Pour ne rien vous cacher, il n'y a pas si longtemps, alors que les jours qui me séparaient de Noël pouvaient se compter sur les doigts d'une main de menuisier, j'étais au bord du gouffre. Comme l’écrivait Aragon :
Il n'aurait fallu,
Qu'un moment de plus
Pour que la mort vienne.
Mais une main nue
Alors est venue
Et a pris la mienne.
Et oui car je n'étais plus « seul face à mon destin » ! Ma copine m'a rassuré en quelques mots : "Je suis super forte pour faire des cadeaux ! Demain matin, on ira dans la boutique en face de chez moi. Ils y vendent du vin, tu trouveras sûrement un cadeau pour ton père. Pour ta sœur, on ira dans un magasin de fringues un peu plus loin dans la rue et pour ta mère...". Là je l'ai arrêtée. Pour ma mère, j'avais déjà une idée. Non mais oh ! Je ne suis pas complètement nul non plus.

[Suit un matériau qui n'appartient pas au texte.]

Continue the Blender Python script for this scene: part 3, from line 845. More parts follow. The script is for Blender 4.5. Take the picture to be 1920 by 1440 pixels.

Le lendemain, en trois quart d'heure, c'était bouclé. Et en rentrant on s'est partagé les tâches : moi je la débarrassais de son reste de tartiflette et elle, elle faisait mes paquets cadeaux.
Sur le trajet du retour, chargé comme un mulet, une pensée glaçante m'a traversé l'esprit. Il fallait que je trouve un cadeau pour ma copine...
Il y a vraiment des moments dans la vie d'un homme où il se retrouve seul, face à son destin.